For drinks businesses, that distinction matters.
- Money can buy equipment.
- It can expand a sales team.
- It can finance inventory.
But capital cannot automatically tell a beverage company why a consumer in a new market should care about its brand.
Africa’s Next Beverage Giant Will Need Both
This is where Africa’s brand and investment problems begin to meet. The continent’s next major beverage company is unlikely to be built by creativity alone. A culturally sharp campaign cannot compensate indefinitely for weak distribution, poor governance or an inability to finance growth.
Capital alone will not solve the problem either. A well-funded beverage company can still spend heavily building a brand consumers do not emotionally understand.

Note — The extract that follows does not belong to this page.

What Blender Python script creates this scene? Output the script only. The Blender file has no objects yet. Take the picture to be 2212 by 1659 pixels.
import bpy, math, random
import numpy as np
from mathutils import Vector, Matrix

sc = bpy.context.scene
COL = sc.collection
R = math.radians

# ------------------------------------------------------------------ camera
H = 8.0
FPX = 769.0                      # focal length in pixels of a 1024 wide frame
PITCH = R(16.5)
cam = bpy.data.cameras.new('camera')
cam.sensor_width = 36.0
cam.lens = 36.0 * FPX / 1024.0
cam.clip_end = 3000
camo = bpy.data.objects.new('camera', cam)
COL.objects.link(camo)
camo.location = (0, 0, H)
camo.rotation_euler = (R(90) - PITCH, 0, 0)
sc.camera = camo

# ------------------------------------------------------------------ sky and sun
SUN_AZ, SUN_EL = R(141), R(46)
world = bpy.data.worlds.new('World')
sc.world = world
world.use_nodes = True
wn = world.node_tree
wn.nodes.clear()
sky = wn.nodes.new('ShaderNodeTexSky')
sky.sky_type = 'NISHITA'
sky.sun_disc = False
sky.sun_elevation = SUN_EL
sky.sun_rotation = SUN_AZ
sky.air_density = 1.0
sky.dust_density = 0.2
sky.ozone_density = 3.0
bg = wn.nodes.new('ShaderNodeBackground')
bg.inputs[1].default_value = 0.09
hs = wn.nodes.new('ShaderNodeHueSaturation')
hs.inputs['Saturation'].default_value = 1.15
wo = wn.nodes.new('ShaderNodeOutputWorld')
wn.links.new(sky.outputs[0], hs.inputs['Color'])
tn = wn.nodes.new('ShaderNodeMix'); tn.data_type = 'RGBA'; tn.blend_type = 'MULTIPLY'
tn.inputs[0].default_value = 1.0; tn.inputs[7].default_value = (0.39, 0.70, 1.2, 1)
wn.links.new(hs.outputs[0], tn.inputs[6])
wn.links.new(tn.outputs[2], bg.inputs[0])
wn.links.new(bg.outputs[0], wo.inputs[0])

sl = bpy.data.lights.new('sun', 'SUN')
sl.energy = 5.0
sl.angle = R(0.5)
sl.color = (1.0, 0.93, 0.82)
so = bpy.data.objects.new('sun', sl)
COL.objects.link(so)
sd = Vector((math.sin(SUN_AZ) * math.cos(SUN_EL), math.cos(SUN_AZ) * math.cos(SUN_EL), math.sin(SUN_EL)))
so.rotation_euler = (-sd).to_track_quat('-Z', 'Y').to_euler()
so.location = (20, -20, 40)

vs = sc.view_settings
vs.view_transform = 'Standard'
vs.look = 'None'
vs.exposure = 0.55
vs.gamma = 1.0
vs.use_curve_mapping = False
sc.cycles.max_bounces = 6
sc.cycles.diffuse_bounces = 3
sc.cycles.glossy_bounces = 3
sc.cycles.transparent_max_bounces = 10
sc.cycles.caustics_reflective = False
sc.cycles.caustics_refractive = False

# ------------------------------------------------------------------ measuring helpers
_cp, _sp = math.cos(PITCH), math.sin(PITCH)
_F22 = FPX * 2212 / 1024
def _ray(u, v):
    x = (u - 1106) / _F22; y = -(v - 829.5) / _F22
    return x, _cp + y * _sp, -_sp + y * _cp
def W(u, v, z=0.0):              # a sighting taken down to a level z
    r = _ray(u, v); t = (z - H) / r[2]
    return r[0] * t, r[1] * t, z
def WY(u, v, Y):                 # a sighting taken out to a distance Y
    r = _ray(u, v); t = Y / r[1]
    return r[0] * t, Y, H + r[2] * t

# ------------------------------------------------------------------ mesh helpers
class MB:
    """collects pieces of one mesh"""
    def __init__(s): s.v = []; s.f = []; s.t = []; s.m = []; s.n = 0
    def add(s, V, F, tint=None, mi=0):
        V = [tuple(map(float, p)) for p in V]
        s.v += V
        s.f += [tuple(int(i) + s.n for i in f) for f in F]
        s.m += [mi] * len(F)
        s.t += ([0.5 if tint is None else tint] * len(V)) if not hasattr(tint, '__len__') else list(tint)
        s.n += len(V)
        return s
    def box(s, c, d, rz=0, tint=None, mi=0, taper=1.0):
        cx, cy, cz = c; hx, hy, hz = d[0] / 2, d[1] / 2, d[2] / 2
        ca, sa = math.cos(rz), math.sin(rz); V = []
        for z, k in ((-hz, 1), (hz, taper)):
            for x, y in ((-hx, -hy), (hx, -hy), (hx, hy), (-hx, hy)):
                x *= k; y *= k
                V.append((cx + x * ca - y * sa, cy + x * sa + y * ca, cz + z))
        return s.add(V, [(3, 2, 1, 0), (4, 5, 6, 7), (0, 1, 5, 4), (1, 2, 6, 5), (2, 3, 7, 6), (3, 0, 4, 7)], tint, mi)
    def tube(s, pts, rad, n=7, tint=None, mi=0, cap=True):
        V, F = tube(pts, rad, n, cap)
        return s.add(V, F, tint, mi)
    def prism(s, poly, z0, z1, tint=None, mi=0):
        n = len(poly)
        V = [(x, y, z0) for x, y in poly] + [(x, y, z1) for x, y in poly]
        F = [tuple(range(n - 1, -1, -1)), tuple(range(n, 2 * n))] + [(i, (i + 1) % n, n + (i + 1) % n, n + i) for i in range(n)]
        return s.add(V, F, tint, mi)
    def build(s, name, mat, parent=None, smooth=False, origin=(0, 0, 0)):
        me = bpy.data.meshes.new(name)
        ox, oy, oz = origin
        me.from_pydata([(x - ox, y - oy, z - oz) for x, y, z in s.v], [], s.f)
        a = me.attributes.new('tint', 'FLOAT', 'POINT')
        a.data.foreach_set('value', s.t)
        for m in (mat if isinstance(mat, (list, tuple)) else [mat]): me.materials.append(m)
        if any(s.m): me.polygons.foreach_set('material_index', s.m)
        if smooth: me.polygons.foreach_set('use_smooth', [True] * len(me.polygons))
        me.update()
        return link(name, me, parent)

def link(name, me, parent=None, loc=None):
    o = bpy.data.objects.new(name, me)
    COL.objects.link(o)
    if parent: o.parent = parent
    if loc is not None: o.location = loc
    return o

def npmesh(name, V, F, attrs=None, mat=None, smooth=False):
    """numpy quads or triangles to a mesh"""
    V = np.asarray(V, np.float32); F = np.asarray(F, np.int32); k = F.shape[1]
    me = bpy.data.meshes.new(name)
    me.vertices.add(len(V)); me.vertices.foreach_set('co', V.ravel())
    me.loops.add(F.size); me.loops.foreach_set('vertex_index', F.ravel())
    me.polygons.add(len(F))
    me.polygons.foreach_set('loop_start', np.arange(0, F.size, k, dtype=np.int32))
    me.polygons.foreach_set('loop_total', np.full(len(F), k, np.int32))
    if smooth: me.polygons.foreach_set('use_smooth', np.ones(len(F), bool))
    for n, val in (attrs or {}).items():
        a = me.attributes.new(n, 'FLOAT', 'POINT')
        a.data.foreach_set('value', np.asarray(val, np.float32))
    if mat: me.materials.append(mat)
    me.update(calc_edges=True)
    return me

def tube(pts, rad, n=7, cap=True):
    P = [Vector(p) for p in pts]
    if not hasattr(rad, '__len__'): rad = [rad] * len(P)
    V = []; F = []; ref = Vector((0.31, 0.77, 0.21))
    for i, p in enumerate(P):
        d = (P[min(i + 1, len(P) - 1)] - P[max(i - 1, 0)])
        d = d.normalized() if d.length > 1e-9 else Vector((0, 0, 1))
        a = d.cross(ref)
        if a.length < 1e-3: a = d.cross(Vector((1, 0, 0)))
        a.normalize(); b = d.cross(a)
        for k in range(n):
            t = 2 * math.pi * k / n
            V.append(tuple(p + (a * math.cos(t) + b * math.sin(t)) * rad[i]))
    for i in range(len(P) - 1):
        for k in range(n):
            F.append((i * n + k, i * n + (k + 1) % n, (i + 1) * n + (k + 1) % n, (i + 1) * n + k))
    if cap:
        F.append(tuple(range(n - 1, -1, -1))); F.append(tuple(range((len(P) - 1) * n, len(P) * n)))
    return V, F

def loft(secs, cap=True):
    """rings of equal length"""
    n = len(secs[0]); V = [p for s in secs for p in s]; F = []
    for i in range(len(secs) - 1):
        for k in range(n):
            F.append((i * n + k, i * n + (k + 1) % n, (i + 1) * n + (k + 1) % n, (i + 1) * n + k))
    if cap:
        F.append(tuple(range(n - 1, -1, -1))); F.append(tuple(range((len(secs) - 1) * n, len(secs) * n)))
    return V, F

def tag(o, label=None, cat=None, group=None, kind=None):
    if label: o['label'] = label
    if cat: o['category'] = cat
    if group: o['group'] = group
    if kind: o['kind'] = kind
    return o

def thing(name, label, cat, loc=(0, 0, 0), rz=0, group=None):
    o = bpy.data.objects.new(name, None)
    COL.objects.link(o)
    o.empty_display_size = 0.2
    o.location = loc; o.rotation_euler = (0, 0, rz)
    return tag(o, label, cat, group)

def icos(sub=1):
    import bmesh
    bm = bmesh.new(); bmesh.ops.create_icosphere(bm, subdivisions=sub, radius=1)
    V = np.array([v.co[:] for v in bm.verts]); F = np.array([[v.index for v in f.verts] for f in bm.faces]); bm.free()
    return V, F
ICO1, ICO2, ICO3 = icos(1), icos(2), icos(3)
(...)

The stronger businesses will need both cultural intelligence and commercial architecture.
They will need strategists capable of interpreting changing consumers and operators who understand what investors require before committing capital.
Those two sides of the growth equation are reflected in the work of Kaddour and Muluneh, and in a wider industry conversation that is becoming increasingly urgent as African beverage businesses look beyond survival towards regional scale.

On July 25, both professionals will join beverage operators, investors, marketers and strategists in Nairobi and online for The New Pour Summit ’26. Under the theme of Liquid Resilience, the Summit will examine market intelligence, capital, advertising, consumer behaviour and brand positioning as part of a broader conversation about building beverage businesses in Africa’s volatile markets.
The question is no longer whether Africa can make world-class drinks, It is whether the industry can build, finance and retain the brands around them.